Repeat the lines below exactly as written, please, from the line with "Write a Blender" to the line with "PI = math.pi", both lines included, and no others.

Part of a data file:
┏━━
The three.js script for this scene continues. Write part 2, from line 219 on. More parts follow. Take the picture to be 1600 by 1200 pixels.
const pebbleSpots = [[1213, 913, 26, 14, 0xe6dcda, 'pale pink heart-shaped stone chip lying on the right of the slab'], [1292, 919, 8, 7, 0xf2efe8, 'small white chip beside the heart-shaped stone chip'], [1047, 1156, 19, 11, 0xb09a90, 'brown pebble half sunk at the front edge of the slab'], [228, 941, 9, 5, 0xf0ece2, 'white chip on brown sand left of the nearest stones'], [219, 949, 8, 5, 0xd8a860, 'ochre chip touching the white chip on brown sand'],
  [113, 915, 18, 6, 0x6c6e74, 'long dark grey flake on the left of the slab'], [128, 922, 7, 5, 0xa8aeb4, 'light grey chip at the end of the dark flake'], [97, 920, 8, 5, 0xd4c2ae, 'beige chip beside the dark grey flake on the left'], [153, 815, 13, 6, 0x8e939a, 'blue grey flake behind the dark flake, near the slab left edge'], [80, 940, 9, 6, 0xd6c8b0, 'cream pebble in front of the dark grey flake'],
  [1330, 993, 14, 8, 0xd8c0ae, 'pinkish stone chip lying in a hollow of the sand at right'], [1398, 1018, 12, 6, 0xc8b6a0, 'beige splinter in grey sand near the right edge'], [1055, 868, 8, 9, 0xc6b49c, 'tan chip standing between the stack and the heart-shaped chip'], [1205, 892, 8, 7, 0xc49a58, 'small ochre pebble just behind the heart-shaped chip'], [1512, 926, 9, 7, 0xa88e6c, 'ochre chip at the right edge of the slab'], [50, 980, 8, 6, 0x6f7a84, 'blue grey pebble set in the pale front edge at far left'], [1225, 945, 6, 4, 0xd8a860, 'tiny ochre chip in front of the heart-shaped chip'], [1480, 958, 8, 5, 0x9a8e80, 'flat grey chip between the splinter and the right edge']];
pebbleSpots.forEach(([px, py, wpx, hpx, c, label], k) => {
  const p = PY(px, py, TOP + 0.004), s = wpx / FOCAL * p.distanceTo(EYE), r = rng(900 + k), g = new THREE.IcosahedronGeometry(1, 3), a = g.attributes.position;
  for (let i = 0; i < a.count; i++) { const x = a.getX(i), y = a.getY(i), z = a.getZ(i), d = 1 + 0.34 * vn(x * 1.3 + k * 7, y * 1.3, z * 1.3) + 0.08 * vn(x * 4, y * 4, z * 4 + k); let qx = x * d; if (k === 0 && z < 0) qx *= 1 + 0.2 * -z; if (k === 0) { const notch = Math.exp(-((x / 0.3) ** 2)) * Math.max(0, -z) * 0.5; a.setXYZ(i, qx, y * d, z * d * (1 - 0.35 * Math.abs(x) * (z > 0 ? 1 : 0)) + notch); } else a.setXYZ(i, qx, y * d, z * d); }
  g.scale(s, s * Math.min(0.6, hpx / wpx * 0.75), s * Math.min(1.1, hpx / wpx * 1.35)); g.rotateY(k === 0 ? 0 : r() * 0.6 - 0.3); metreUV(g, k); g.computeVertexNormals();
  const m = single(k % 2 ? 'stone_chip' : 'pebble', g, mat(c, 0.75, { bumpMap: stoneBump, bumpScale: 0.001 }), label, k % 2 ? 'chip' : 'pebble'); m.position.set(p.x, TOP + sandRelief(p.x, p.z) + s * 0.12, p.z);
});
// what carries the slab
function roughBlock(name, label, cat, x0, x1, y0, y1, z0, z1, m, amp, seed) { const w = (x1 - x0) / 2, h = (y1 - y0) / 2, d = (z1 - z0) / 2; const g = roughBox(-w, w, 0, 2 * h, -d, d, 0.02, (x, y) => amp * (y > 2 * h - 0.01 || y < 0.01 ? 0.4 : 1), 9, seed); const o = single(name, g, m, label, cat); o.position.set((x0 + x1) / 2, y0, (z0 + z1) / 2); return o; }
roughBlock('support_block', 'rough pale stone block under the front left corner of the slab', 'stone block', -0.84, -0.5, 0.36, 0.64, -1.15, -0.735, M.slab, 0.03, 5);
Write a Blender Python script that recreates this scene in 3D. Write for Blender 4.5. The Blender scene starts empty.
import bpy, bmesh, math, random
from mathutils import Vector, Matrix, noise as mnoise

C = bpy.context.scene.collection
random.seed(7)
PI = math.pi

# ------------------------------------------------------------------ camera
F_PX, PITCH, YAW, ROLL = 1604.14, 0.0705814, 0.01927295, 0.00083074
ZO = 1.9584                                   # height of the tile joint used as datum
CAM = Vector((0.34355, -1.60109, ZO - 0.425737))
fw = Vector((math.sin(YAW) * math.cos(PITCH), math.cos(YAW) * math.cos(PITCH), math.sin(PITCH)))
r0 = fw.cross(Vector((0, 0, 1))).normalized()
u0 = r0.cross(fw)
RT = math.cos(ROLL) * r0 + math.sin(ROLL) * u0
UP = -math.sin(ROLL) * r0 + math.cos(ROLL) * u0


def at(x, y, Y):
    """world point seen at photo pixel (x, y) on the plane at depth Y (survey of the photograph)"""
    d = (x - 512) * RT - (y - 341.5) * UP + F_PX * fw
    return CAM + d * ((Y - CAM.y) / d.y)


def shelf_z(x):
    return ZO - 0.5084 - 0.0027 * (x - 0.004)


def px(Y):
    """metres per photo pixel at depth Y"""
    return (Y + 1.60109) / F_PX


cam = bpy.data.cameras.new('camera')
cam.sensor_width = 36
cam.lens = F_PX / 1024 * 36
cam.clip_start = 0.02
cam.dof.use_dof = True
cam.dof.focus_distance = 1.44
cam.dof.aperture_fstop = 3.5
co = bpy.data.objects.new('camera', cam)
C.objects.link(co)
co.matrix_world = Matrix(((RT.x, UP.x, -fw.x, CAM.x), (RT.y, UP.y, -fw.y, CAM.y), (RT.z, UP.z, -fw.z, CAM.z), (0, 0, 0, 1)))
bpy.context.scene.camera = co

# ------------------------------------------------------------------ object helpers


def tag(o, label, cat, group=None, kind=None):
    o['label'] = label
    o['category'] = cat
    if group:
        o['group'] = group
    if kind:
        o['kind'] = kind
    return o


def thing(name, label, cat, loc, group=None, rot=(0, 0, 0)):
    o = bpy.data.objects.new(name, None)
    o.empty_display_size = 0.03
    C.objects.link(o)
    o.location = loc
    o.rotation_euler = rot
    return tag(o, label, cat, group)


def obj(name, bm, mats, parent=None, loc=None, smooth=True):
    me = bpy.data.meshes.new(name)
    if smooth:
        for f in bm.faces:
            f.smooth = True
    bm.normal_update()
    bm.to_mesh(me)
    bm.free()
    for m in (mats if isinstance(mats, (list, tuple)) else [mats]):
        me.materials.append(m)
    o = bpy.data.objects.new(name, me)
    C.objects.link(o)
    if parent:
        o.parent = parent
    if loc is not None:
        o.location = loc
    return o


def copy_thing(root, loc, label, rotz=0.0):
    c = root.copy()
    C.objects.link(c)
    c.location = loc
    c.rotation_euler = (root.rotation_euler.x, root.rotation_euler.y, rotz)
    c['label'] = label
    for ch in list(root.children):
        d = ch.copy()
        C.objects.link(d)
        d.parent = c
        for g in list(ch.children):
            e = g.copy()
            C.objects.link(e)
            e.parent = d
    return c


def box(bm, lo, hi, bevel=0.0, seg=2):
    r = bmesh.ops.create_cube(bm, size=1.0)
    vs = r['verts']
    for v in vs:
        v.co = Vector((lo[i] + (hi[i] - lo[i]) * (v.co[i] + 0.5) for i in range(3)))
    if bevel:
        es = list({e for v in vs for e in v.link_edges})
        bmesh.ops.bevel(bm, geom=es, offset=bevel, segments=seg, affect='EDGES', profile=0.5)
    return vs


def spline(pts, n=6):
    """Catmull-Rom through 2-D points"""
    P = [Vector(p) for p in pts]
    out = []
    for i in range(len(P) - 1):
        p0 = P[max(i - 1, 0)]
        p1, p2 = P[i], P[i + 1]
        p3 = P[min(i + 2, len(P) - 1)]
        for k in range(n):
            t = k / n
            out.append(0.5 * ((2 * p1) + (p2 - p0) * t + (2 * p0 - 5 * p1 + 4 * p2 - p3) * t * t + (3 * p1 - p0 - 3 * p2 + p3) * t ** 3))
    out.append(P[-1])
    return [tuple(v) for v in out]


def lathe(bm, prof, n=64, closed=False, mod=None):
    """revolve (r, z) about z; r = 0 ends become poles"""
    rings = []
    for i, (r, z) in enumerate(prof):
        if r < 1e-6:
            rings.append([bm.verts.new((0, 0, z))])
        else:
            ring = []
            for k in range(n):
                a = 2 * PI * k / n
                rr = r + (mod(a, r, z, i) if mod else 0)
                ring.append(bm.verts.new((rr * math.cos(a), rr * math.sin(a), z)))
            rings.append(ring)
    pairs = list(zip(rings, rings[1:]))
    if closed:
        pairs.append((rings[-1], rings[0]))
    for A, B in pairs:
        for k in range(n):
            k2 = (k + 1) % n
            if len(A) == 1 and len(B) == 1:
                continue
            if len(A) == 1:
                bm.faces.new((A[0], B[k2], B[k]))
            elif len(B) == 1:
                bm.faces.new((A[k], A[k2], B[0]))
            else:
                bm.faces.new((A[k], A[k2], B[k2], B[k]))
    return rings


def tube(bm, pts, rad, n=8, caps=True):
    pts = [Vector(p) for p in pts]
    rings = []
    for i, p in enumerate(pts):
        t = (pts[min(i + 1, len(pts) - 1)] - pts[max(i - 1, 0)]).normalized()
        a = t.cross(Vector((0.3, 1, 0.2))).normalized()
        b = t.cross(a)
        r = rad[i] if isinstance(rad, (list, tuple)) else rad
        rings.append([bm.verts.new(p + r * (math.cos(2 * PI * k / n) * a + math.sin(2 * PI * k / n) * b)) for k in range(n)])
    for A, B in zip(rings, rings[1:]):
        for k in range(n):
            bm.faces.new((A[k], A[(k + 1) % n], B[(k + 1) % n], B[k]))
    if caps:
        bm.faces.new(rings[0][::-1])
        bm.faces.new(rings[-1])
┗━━
The answer:
Write a Blender Python script that recreates this scene in 3D. Write for Blender 4.5. The Blender scene starts empty.
import bpy, bmesh, math, random
from mathutils import Vector, Matrix, noise as mnoise

C = bpy.context.scene.collection
random.seed(7)
PI = math.pi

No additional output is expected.